C’est l’histoire d’une rencontre. Maïwenn et Jeanne du Barry. Deux femmes pas comme les autres, pour un film maousse costaud, qui se retrouve en inauguration de l’événement mondial du cinéma en France. Nouveau défi. Décryptage.
Soit Jeanne du Barry, comtesse du Barry, née roturière dans la Meuse, et devenue favorite du roi Louis XV. Soit Maïwenn, née en Seine-Saint-Denis dans une famille modeste, et devenue actrice et réalisatrice renommée. Deux cent trente-trois ans les séparent et un long-métrage les réunit. La seconde s’y filme dans la peau de la première. Programme audacieux et ambitieux, mais finalement évident pour la cinéaste. Elle a eu le coup de foudre pour le personnage, en la découvrant campée par Asia Argento dans Marie-Antoinette de Sofia Coppola en 2006, et s’est passionnée dès lors pour son parcours. Mais il lui aura fallu des années, selon ses propres mots, pour dépasser son complexe d’infériorité, et son sentiment d’illégitimité à s’emparer du projet pour en tirer un film. L’œuvre est aujourd’hui faite, et se dévoile en ouverture du 76e Festival de Cannes.

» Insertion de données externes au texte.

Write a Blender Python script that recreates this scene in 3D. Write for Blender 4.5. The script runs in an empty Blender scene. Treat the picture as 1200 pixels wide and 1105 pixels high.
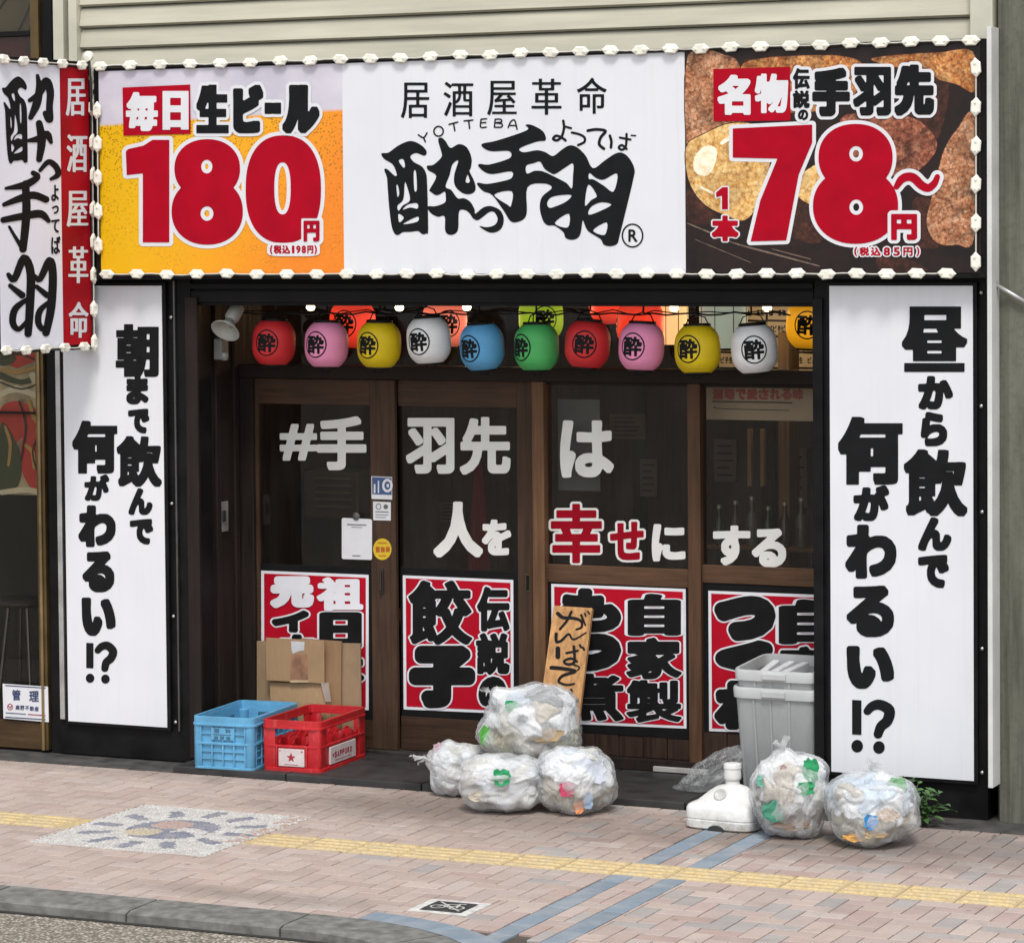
import bpy, bmesh, math, random
import numpy as np
from mathutils import Vector, Matrix, noise
from mathutils.geometry import delaunay_2d_cdt
S = bpy.context.scene
COL = S.collection
# ------------------------------------------------------------------ camera
YAW, PITCH, ROLL, F, CX, CY = .4278, .0415, -.0083, 3716., 600., 426.
def _cam():
    c, s = math.cos(YAW), math.sin(YAW); cp, sp = math.cos(PITCH), math.sin(PITCH)
    f = np.array([-s*cp, c*cp, -sp]); r = np.array([c, s, 0.]); u = np.cross(r, f)
    cr, sr = math.cos(ROLL), math.sin(ROLL)
    return cr*r+sr*u, -sr*r+cr*u, f
CR, CU, CF = _cam()
def ray(u, v): return CR*(u-CX)/F - CU*(v-CY)/F + CF
CAM = -ray(600, 922)*18.6
cam = bpy.data.cameras.new('camera'); co = bpy.data.objects.new('camera', cam); COL.objects.link(co)
co.matrix_world = Matrix(((CR[0], CU[0], -CF[0], CAM[0]), (CR[1], CU[1], -CF[1], CAM[1]), (CR[2], CU[2], -CF[2], CAM[2]), (0, 0, 0, 1)))
cam.sensor_fit = 'HORIZONTAL'; cam.sensor_width = 36; cam.lens = F/1200*36
cam.shift_y = -(552.5-CY)/1200; cam.clip_end = 500
S.camera = co
# ------------------------------------------------------------------ light: bright overcast
S.view_settings.view_transform = 'Standard'; S.view_settings.look = 'None'
S.view_settings.gamma = 1; S.view_settings.exposure = 0.73
w = bpy.data.worlds.new('World'); S.world = w; w.use_nodes = True
nt = w.node_tree; nt.nodes.clear()
sky = nt.nodes.new('ShaderNodeTexSky'); sky.sky_type = 'NISHITA'; sky.sun_disc = False
sky.sun_elevation = math.radians(58); sky.sun_rotation = math.radians(155)
hs = nt.nodes.new('ShaderNodeHueSaturation'); hs.inputs['Saturation'].default_value = .22
bg = nt.nodes.new('ShaderNodeBackground'); bg.inputs[1].default_value = .128
wo = nt.nodes.new('ShaderNodeOutputWorld')
nt.links.new(sky.outputs[0], hs.inputs['Color']); nt.links.new(hs.outputs[0], bg.inputs[0]); nt.links.new(bg.outputs[0], wo.inputs[0])
sl = bpy.data.lights.new('sun', 'SUN'); sl.energy = 1.5; sl.angle = math.radians(14); sl.color = (1, .965, .91)
so = bpy.data.objects.new('sun', sl); COL.objects.link(so)
_el, _az = math.radians(58), math.radians(155)       # compass from +Y clockwise: in front of the shop, a little to its right
so.rotation_euler = Vector((-math.sin(_az)*math.cos(_el), -math.cos(_az)*math.cos(_el), -math.sin(_el))).to_track_quat('-Z', 'Y').to_euler()

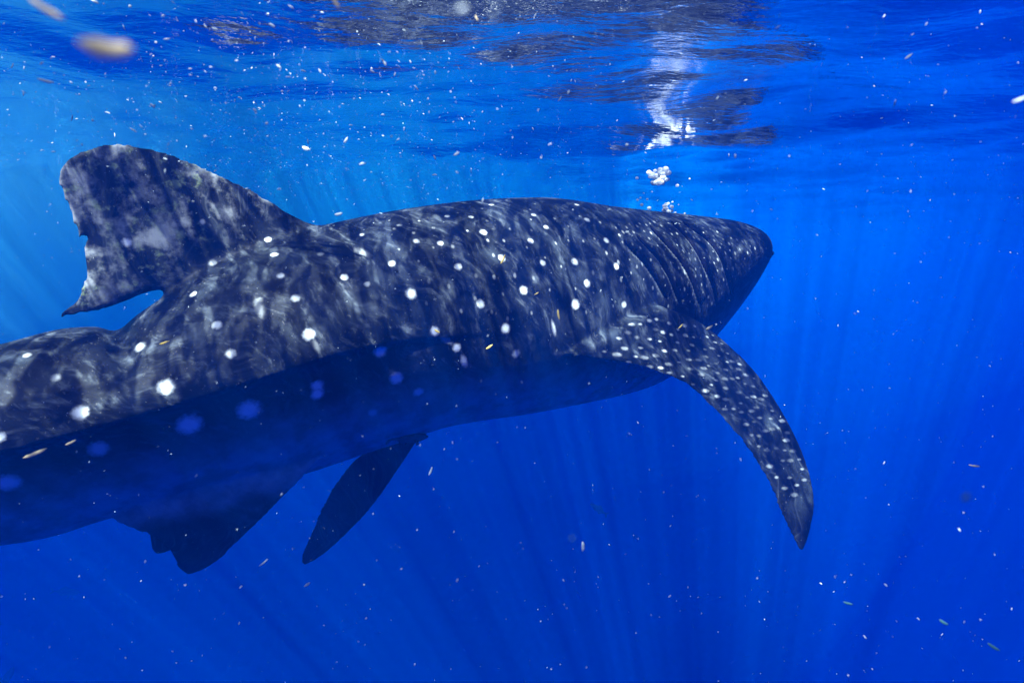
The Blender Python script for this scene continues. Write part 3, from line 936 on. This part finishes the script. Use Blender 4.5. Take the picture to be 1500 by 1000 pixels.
# notable single scraps: (px, py, D, length px, width px, angle deg, material, label)
ONE = [(154, 71, .17, 84, 34, -9, cream_m, "broad cream flake floating close to the lens, blurred, upper left"),
       (68, 14, .26, 62, 11, -32, cream_m, "long thin cream sliver close to the lens in the top left corner"),
       (492, 5, .5, 22, 6, -60, cream_m, "cream sliver cut by the top edge left of the shark's reflection"),
       (1494, 146, .5, 24, 6, 20, white_m, "white sliver cut by the right edge near the surface"),
       (737, 380, 2.6, 15, 4, 65, yellow_m, "bright yellow crooked scrap beside a white spot on the back"),
       (818, 461, 2.8, 16, 4, -82, yellow_m, "upright thin yellow scrap in front of the flank above the pectoral fin"),
       (786, 430, 2.8, 8, 2.5, 30, yellow_m, "short yellow scrap just right of a white spot on the flank"),
       (640, 485, 2.6, 10, 4, -30, yellow_m, "small yellow scrap by a white spot over the belly shade"),
       (717, 508, 2.7, 12, 4, 35, yellow_m, "small tan scrap in front of the shaded flank"),
       (997, 478, 3.2, 10, 3, 45, yellow_m, "yellow scrap over the root of the near pectoral fin"),
       (1039, 480, 3.2, 12, 5, 30, cream_m, "pale cream scrap at the front edge of the near pectoral fin"),
       (241, 502, 2.0, 16, 4, 18, yellow_m, "tan sliver above the largest white spot of the tail"),
       (52, 664, 1.3, 38, 7, 22, cream_m, "long tan sliver in front of the shaded tail at the left edge"),
       (104, 648, 1.4, 18, 4, 25, cream_m, "short tan sliver in front of the shaded tail, right of the long one"),
       (386, 824, 1.6, 18, 3.5, 40, white_m, "bright white sliver between the two lower fins"),
       (631, 690, 1.9, 14, 4, 68, white_m, "white spindle right of the long swept fin"),
       (854, 800, 1.2, 15, 6, 90, white_m, "upright white capsule drifting in the blue below the belly"),
       (450, 856, 1.6, 11, 5, 35, white_m, "white chip under the tip of the long swept fin"),
       (1427, 682, 1.6, 17, 3, -8, cream_m, "level cream sliver in the open water right of the pectoral fin"),
       (1415, 728, .26, 13, 12, 40, green_m, "blurred squarish green flake close to the lens at right"),
       (838, 788, .3, 6, 5, 20, green_m, "blurred green speck left of the white capsule"),
       (1455, 947, 1.0, 22, 6, -32, green_m, "dull green leaf shaped flake in the lower right corner"),
       (1382, 911, 1.0, 15, 5, -30, green_m, "dull green flake left of the leaf shaped one at lower right"),
       (1242, 883, 1.2, 15, 4, -15, green_m, "dull green flake below the tip of the pectoral fin"),
       (1331, 83, 1.2, 14, 4, 35, white_m, "bright white spindle near the surface at upper right"),
       (448, 218, 1.5, 12, 8, -20, white_m, "white chip above the dip between dorsal fin and back"),
       (496, 314, 1.8, 12, 6, 10, white_m, "white flake just above the back in front of the dorsal fin"),
       (698, 27, .8, 9, 3, -62, cream_m, "thin cream sliver over the left part of the reflection"),
       (678, 14, .2, 16, 12, 10, white_m, "blurred pale flake close to the lens at the top middle"),
       (67, 119, .9, 26, 6, -14, white_m, "white streak shaped flake under the broad cream flake")]
def look_rot(ang):
    """local x along the picture angle, local z towards the camera"""
    a = math.radians(ang)
    xa = RIGHT * math.cos(a) + UP * math.sin(a)
    za = -FWD
    ya = za.cross(xa)
    return Matrix((xa, ya, za)).transposed().to_euler()
for i, (px, py, D, ln_, wd_, an, mat, lab) in enumerate(ONE):
    k = D / F * .5
    me = flake_mesh("drifting_flake", mat, i + 50, ln_ * k, wd_ * k * .8, wd_ * k * .4, wd_ * k * .25, 8, 7)
    o = put("drifting_flake", me, at(px, py, D), 1.0, look_rot(an))
    tag(o, lab, "flake")

# the crowd of white specks: the 260 that show largest one by one, the rest as one mass
VAR = [flake_mesh("plankton_speck", white_m, 5 + i, 1, .22 + .12 * (i % 3), .18, .12 * (i % 2)) for i in range(4)] + \
      [flake_mesh("plankton_speck", white_m, 25, 1, .3, .2, .1), flake_mesh("plankton_speck", white_m, 26, 1, .8, .7, 0)]
pr = random.Random(77)
specks = []
for i in range(9000):
    D = 0.9 + 6.0 * pr.random() ** 1.15
    u, v_ = pr.uniform(-80, 1580), pr.uniform(-60, 1060)
    thick = pr.random() < .38
    if thick:                                   # thicker under the surface at the left
        u, v_ = pr.gauss(430, 260), pr.gauss(110, 90)
        if pr.random() < .5: u, v_ = u - 120, v_ - 10
    p = at(u, v_, D)
    if p.z > -0.06: 
        p.z = -0.06 - pr.random() * .25
    size = (0.0010 if thick else 0.00054) * math.exp(pr.gauss(0.30, .62))
    h = bvh.ray_cast(CAM, (p - CAM).normalized())
    if h[0] is not None and h[3] < (p - CAM).length + .03: continue
    x, y, d = proj(p)
    if d < .4: continue
    size = min(size, d * (3.3 if thick else 1.75) / F)
    vis = -40 < x < 1540 and -40 < y < 1040
    # scraps trail along the swimmer's wake: roughly along rays from the picture's middle of travel
    ang = math.degrees(math.atan2(-(y - 330), x - 760)) if pr.random() < .45 else pr.uniform(0, 180)
    specks.append((size / d if vis else 0, p, size, ang + pr.gauss(0, 22), pr.random()))
specks.sort(key=lambda q_: -q_[0])
def speck_rot(ang, w):
    m_ = look_rot(ang).to_matrix() @ Matrix.Rotation((w - .5) * 1.4, 3, 'Y')
    return m_
for sz, p, size, ang, w in specks[:260]:
    me = VAR[int(w * 5.999)]
    o = put("plankton_speck", me, p, size * (1.6 if me is not VAR[5] else .8), speck_rot(ang, w).to_euler())
    tag(o, "tiny white plankton speck drifting in the blue water", "plankton", "white plankton specks in the water")
vs, fs = [], []
fl = [flake_geo(90 + i, 1, .25 + .1 * i, .2, .1, 4, 3) for i in range(4)]
for sz, p, size, ang, w in specks[260:]:
    gv, gf = fl[int(w * 3.99)]
    R_ = speck_rot(ang, w)
    b = len(vs)
    sc = size * 1.5
    vs += [p + R_ @ (Vector(q_) * sc) for q_ in gv]
    fs += [tuple(b + k for k in f) for f in gf]
o = mesh_obj("plankton_specks", vs, fs, white_m, smooth=False)
tag(o, "countless finer white specks hanging in the water", "plankton", kind="stuff")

Maïwenn tient son film, et le pouls bat. Le rôle de la du Barry lui va comme un gant. Passionnée, curieuse, fantasque, fine observatrice, la favorite sait mettre à profit son goût des lettres, des mots et des arts, pour s’élever dans la société et trouver sa voie dans un monde corseté et patriarcal. Maïwenn, en créatrice volontaire, lui donne sa fougue et son insolence, et se nourrit de son destin hors du commun. Celui de la dernière grande favorite d’un roi de France. L’auteure réussit le passage au « gros » film, à savoir la fiction historique en costumes, en changeant le cap côté fabrication : tournage en pellicule 35 mm, cadres plus larges, création d’une voix off, et gommage de l’improvisation, avec lectures pré-tournage et répétitions avant chaque scène. Gros bémol cependant : il faut accepter, dans cette production française, tournée en français, avec une distribution française, au XXIe siècle, que le souverain made in Cocorico soit campé par un acteur étranger non francophone, aussi talentueux soit-il. Johnny Depp est un soliste polymorphe hors pair, mais sa crédibilité en Louis XV dit « le Bien-Aimé » vacille.
La formidable idée du scénario de Maïwenn et Teddy Lussi-Modeste est la création du premier valet de chambre du roi, La Borde. Fil rouge du récit et témoin privilégié de la relation d’amour profond entre Jeanne et Louis, il devient progressivement le rôle payant du film. Benjamin Lavernhe lui apporte sa subtilité flegmatique et une émotion tapie sous l’uniforme. Il est aussi à l’image du flair de la réalisatrice sur le choix de ses interprètes, des pointures (Pierre Richard) aux espoirs (Suzanne de Baecque, Capucine Valmary), et dans le mélange des genres, du romanesque à la farce (les princesses héritées du conte Cendrillon). Du soin global apporté à l’esthétique émergent aussi des plans marquants, parfois furtifs, comme les séances de lecture de Jeanne enfant dans un immense hall orné d’une tenture.
Et puis, il y a le goût de la transmission de Jeanne, restée sans enfants. Enfin, celui que Maïwenn lui confère, car tous les biographes et spécialistes ne la décrivent pas ainsi. L’idéalisme de la cinéaste peut supplanter la vérité historique en l’enjolivant. Elle célèbre la femme éprise d’élévation et de liberté par l’enrichissement culturel, et par l’éducation de ses fils de substitution, celui de son amant puis mari, et son jeune page noir Zamor. Or ce dernier la dénoncera plus tard au Comité de salut public, avant qu’elle ne soit jugée puis guillotinée en 1793, comme énoncé rapidement en fin de film. En écho à cette liberté artistique sur la transmission, la réalisatrice invite son propre fils, Diego Le Fur, en dauphin, futur Louis XVI. La boucle est bouclée dans la fresque rêvée par Maïwenn, et la du Barry aura brillé une nouvelle fois à l’écran.